* Provided data:
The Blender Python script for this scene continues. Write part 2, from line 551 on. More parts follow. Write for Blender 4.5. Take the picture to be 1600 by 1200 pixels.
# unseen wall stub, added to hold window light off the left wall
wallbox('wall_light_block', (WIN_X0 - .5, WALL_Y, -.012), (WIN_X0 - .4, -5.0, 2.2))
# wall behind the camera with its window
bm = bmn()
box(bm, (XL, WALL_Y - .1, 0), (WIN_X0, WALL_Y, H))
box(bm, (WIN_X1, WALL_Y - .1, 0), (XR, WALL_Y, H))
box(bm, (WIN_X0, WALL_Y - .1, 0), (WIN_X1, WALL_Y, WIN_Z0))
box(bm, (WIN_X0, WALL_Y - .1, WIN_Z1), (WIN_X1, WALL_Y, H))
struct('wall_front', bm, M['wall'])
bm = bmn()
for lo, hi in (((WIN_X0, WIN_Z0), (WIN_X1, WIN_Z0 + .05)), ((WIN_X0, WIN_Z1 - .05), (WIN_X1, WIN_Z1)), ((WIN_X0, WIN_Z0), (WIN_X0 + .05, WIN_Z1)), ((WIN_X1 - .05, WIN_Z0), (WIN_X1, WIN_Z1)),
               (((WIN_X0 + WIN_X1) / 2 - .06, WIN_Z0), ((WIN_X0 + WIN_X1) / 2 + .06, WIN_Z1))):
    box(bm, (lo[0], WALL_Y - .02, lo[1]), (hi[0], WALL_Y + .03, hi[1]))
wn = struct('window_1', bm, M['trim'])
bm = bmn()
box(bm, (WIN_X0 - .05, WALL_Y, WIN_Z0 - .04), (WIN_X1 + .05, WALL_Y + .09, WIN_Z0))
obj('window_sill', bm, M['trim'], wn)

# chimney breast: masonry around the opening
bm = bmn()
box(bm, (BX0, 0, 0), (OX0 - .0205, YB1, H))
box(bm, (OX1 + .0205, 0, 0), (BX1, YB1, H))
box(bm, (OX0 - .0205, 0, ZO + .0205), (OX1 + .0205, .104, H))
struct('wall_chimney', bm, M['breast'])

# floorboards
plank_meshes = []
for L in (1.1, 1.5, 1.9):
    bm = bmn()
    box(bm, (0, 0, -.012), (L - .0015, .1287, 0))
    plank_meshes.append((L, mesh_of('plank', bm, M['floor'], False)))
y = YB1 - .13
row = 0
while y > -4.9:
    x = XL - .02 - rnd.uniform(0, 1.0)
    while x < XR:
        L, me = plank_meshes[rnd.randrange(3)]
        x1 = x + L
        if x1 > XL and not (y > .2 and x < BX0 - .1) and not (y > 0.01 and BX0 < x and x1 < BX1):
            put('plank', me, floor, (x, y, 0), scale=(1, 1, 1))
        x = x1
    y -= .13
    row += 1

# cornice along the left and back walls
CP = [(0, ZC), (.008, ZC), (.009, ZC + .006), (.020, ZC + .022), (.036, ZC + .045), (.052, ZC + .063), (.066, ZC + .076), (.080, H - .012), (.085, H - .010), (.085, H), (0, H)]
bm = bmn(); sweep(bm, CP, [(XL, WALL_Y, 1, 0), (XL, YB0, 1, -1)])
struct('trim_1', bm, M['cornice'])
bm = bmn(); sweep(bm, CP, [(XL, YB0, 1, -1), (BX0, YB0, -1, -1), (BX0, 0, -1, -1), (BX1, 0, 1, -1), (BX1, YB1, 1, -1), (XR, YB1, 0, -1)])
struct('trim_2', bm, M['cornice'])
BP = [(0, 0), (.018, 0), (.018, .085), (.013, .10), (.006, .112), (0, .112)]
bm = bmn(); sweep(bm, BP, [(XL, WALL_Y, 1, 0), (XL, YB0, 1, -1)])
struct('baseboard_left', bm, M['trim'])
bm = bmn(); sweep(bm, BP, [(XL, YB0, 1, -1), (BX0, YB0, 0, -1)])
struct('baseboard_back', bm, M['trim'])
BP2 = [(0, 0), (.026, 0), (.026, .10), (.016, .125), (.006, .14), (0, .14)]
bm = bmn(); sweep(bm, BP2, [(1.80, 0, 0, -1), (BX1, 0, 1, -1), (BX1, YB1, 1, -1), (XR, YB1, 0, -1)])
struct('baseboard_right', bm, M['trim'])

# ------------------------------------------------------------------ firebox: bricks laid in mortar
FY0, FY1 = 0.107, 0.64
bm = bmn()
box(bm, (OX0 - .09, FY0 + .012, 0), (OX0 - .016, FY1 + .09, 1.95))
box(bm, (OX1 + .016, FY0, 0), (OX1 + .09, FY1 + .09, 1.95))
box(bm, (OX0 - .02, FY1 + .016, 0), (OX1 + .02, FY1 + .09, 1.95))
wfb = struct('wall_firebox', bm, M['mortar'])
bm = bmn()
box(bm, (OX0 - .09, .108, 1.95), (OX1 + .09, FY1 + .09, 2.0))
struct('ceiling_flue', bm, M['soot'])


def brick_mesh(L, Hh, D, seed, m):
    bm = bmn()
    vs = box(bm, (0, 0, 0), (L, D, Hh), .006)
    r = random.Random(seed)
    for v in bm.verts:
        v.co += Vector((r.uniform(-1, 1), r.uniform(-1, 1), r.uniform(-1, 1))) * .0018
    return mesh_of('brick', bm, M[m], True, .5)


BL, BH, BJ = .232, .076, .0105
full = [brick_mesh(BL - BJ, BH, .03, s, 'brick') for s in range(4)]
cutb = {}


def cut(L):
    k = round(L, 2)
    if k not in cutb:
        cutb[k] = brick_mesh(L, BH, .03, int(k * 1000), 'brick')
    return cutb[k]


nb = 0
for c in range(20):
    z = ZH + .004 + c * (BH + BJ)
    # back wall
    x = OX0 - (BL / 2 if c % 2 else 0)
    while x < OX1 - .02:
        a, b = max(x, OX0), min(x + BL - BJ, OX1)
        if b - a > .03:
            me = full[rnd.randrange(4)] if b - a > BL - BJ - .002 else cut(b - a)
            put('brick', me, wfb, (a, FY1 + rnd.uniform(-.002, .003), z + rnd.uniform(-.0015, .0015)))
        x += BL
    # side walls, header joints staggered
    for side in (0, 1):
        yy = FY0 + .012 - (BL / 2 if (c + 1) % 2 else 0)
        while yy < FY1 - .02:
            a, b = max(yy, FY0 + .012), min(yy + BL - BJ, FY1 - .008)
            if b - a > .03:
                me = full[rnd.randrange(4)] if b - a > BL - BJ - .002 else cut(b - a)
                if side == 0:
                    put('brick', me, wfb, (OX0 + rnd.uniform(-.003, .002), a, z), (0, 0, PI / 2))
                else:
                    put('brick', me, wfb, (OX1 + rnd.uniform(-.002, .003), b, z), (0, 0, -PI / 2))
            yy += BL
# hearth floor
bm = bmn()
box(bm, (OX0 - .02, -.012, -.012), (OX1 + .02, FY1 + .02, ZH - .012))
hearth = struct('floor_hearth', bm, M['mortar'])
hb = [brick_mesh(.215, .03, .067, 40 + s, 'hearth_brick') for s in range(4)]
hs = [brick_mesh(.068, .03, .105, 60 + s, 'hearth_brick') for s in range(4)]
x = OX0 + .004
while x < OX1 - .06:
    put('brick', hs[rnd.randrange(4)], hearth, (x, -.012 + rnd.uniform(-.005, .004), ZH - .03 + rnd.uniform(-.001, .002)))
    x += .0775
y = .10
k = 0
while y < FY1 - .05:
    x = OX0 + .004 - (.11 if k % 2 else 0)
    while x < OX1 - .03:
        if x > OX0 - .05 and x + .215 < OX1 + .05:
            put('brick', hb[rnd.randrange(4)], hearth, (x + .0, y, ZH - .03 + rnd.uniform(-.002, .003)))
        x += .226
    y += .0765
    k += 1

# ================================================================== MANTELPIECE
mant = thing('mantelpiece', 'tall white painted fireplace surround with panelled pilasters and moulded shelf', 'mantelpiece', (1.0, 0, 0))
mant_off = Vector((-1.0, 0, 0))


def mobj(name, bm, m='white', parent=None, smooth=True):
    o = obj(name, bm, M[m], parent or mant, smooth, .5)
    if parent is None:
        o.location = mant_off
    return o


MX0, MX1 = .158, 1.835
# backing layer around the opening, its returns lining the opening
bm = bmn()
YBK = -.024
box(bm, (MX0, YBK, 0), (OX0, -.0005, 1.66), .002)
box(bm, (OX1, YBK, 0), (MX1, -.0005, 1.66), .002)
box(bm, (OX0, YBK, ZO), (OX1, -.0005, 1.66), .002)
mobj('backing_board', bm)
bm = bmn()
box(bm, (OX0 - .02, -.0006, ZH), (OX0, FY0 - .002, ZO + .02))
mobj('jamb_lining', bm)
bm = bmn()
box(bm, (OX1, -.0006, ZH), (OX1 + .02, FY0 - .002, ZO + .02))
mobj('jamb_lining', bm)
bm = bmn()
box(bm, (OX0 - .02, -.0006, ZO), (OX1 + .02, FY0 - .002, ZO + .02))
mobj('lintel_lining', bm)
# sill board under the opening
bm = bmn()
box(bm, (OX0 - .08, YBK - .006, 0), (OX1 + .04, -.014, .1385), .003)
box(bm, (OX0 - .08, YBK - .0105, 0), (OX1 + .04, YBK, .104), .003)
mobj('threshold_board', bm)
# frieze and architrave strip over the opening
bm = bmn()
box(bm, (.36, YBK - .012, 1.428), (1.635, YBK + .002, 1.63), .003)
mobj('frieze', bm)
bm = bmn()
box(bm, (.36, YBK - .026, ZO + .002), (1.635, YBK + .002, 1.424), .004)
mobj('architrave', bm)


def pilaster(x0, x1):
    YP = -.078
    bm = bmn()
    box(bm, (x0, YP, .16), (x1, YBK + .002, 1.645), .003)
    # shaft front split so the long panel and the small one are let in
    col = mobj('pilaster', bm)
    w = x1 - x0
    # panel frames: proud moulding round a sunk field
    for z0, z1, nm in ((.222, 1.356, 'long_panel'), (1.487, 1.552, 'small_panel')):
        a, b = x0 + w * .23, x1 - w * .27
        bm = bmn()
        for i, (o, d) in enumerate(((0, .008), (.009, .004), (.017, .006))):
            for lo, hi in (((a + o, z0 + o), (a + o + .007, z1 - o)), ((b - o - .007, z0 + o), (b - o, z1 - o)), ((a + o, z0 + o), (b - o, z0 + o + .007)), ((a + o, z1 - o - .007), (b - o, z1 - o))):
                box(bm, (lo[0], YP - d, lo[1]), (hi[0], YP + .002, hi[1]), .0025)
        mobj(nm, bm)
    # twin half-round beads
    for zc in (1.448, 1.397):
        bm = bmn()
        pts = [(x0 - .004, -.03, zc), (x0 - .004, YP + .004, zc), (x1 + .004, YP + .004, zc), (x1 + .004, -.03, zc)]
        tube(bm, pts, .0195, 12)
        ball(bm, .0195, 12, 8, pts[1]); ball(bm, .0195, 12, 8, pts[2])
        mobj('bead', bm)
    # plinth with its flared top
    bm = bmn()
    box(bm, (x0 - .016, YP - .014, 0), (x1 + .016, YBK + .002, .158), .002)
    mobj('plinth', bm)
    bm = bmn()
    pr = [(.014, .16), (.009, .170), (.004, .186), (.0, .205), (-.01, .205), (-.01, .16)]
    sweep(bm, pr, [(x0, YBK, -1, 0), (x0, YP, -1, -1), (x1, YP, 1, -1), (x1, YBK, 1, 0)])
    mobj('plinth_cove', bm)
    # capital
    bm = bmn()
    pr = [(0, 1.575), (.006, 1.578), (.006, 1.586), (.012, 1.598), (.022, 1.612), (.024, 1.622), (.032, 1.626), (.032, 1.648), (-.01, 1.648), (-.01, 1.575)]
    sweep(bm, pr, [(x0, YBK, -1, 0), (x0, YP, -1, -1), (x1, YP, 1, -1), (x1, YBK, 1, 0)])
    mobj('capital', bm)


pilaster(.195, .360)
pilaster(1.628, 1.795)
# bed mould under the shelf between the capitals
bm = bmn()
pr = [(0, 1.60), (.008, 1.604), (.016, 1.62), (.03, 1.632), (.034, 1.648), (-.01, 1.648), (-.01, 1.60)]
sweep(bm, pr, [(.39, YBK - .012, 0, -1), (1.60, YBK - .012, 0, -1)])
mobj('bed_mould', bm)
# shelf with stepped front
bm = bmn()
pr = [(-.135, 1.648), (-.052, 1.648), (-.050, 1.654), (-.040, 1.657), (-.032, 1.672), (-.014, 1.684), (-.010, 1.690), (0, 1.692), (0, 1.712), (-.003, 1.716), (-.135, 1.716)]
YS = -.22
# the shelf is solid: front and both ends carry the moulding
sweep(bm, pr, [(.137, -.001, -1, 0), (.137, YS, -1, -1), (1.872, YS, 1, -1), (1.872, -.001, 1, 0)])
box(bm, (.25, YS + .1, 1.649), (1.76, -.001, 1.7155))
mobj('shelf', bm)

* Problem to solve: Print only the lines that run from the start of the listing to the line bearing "struct('wall_chimney', bm, M['breast'])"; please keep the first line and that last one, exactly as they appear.

* Task answer:
The Blender Python script for this scene continues. Write part 2, from line 551 on. More parts follow. Write for Blender 4.5. Take the picture to be 1600 by 1200 pixels.
# unseen wall stub, added to hold window light off the left wall
wallbox('wall_light_block', (WIN_X0 - .5, WALL_Y, -.012), (WIN_X0 - .4, -5.0, 2.2))
# wall behind the camera with its window
bm = bmn()
box(bm, (XL, WALL_Y - .1, 0), (WIN_X0, WALL_Y, H))
box(bm, (WIN_X1, WALL_Y - .1, 0), (XR, WALL_Y, H))
box(bm, (WIN_X0, WALL_Y - .1, 0), (WIN_X1, WALL_Y, WIN_Z0))
box(bm, (WIN_X0, WALL_Y - .1, WIN_Z1), (WIN_X1, WALL_Y, H))
struct('wall_front', bm, M['wall'])
bm = bmn()
for lo, hi in (((WIN_X0, WIN_Z0), (WIN_X1, WIN_Z0 + .05)), ((WIN_X0, WIN_Z1 - .05), (WIN_X1, WIN_Z1)), ((WIN_X0, WIN_Z0), (WIN_X0 + .05, WIN_Z1)), ((WIN_X1 - .05, WIN_Z0), (WIN_X1, WIN_Z1)),
               (((WIN_X0 + WIN_X1) / 2 - .06, WIN_Z0), ((WIN_X0 + WIN_X1) / 2 + .06, WIN_Z1))):
    box(bm, (lo[0], WALL_Y - .02, lo[1]), (hi[0], WALL_Y + .03, hi[1]))
wn = struct('window_1', bm, M['trim'])
bm = bmn()
box(bm, (WIN_X0 - .05, WALL_Y, WIN_Z0 - .04), (WIN_X1 + .05, WALL_Y + .09, WIN_Z0))
obj('window_sill', bm, M['trim'], wn)

# chimney breast: masonry around the opening
bm = bmn()
box(bm, (BX0, 0, 0), (OX0 - .0205, YB1, H))
box(bm, (OX1 + .0205, 0, 0), (BX1, YB1, H))
box(bm, (OX0 - .0205, 0, ZO + .0205), (OX1 + .0205, .104, H))
struct('wall_chimney', bm, M['breast'])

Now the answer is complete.